I never owned by own car when I lived in New York, and when I moved here in 1980, when I was 22, I live on Fifth Avenue in Shadyside, so a car seemed like an unnecessary luxury. I rode the bus everywhere for more than a year, when I finally bought my first car, a light blue VW Rabbit. Loved that car.
But I digress . . . The point is, I started the day on a bus, the 61C, Greenfield to Stanwix and Boulevard of the Allies. It took about a half-hour instead of the usual 10-15 minutes by car, but it was still quite pleasant. The crowds were obviously way down, but the driver was very nice to all of us irregulars who asked a million questions, and it was an easy drive, with just a slight delay at the Downtown checkpoint at Fifth and Ross that become much busier later on.
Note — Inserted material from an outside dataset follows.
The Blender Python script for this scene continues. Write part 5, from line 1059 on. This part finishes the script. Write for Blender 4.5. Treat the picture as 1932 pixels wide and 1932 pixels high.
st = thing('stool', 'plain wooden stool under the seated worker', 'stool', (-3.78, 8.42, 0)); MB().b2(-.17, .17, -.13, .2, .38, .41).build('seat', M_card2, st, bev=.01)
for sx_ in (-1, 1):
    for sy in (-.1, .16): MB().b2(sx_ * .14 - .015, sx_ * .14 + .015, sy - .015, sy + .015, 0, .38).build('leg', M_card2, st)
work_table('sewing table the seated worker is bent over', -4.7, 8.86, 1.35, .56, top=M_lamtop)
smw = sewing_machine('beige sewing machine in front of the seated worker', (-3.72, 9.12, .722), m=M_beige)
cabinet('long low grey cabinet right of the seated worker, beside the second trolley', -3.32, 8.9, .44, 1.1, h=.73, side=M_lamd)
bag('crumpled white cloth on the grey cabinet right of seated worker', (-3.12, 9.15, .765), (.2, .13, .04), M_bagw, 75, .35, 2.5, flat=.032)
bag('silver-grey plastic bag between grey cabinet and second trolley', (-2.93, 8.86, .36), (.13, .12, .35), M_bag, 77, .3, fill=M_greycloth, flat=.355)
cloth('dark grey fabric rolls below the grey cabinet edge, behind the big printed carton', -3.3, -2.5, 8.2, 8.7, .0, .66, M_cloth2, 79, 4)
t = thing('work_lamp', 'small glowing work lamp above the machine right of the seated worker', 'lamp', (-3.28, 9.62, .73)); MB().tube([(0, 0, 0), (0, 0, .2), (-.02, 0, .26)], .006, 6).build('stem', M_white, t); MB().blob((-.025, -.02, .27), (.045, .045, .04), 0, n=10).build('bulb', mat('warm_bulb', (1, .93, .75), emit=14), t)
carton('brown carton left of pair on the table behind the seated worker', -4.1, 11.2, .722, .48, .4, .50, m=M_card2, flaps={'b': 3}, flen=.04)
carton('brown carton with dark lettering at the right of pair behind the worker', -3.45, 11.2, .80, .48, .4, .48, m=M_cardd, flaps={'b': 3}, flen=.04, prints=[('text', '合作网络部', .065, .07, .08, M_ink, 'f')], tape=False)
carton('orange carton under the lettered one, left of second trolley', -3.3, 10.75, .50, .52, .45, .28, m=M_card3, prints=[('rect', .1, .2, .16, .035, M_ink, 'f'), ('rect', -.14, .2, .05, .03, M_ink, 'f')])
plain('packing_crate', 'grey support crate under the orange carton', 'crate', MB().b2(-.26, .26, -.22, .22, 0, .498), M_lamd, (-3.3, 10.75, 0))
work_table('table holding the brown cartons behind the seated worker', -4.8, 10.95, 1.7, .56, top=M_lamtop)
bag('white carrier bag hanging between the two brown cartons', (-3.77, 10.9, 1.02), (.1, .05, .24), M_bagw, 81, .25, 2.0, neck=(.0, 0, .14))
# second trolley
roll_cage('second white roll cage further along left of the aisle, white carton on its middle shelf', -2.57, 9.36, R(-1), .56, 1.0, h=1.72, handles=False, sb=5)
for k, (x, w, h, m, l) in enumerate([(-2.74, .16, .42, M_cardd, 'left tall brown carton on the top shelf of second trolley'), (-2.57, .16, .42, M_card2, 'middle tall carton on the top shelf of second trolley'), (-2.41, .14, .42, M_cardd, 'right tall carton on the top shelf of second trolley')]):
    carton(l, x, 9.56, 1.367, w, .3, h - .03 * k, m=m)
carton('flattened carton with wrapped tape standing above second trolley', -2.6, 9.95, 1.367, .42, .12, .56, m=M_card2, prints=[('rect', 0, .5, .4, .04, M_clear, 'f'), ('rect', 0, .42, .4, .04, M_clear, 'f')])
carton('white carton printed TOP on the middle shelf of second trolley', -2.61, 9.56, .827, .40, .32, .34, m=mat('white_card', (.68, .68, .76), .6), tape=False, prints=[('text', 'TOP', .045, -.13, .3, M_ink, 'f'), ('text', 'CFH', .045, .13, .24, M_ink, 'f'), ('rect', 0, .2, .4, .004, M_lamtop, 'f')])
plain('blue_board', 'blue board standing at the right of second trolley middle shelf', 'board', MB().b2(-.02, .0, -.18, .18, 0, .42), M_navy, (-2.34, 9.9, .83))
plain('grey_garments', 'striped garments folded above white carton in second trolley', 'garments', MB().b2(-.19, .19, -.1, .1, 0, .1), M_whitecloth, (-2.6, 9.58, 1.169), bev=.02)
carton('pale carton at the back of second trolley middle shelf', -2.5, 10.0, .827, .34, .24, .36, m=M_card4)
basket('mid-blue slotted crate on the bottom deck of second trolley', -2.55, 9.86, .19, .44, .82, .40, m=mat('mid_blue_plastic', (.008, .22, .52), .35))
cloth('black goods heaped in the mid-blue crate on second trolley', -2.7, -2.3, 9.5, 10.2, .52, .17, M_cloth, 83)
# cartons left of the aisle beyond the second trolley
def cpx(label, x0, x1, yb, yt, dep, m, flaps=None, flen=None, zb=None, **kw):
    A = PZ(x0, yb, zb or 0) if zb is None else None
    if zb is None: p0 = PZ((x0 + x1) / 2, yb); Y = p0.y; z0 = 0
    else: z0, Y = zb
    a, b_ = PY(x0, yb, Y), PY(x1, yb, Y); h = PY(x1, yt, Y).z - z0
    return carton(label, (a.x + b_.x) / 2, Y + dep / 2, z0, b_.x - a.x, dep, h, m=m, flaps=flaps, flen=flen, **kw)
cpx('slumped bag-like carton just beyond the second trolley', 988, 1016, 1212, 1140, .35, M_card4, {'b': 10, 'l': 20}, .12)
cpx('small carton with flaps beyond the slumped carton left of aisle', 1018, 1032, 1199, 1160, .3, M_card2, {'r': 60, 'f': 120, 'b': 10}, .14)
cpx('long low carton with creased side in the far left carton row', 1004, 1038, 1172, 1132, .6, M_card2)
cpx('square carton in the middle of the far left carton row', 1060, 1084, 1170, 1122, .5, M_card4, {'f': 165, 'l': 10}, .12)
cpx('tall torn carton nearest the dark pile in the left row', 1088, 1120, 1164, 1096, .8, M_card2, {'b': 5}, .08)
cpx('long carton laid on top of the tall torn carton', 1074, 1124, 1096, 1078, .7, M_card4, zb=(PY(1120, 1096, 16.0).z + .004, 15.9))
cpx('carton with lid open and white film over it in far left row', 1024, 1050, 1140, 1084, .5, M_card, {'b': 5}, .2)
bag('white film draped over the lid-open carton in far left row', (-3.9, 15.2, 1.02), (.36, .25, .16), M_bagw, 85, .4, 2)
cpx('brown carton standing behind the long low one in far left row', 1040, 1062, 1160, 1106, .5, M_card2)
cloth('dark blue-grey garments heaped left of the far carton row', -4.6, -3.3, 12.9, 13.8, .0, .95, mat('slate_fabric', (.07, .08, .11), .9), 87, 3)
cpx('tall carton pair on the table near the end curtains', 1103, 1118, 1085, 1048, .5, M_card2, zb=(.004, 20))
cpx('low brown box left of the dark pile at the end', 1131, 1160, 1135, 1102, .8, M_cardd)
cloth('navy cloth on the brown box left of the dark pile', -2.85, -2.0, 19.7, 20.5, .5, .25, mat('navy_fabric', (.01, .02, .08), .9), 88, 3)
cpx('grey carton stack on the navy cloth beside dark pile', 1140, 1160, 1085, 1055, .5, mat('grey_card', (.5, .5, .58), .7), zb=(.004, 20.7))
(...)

What I saw along the way . . .
The Carnegie Mellon football team was practicing at 8 a.m. -- there's dedication. But nothing unusual until we were slightly further along, approaching the main CMU campus on Forbes. A young man behind me was telling his seatmate that he was going Downtown to greet the president, but he wasn't quite sure when or where. He got off at the campus, where about two dozen vans were lined along the street, and joined other Asian students in boarding the vans. Wonder where he wound up today.
The saddest sight I saw was just up the road, where the windows and fountains at the Forbes/Craig corner of the Carnegie Museum of Art were protected and the statues outside the Carnegie Music Hall were covered by tarps. Giant, friendly Dippy looked so exposed on the opposite corner.
When we turned off Forbes along Bellefield, there were three ambulances (McKeesport, McCandless, and was that Kiski?) from different neighborhoods stationed right in the center of the street. For several blocks on Fifth, up to the PAA block, the parking meters were covered and warned of no parking, and the entrance to Bigelow was blocked by a barracade.
After that, it was a straight shot on Fifth, with few passengers and little or no traffic until we reached the checkpoint at Fifth and Ross, where buses began to back up while police checked vehicles.
The friendly driver said it was "quieter than usual."
If only it's the same when I go home tonight.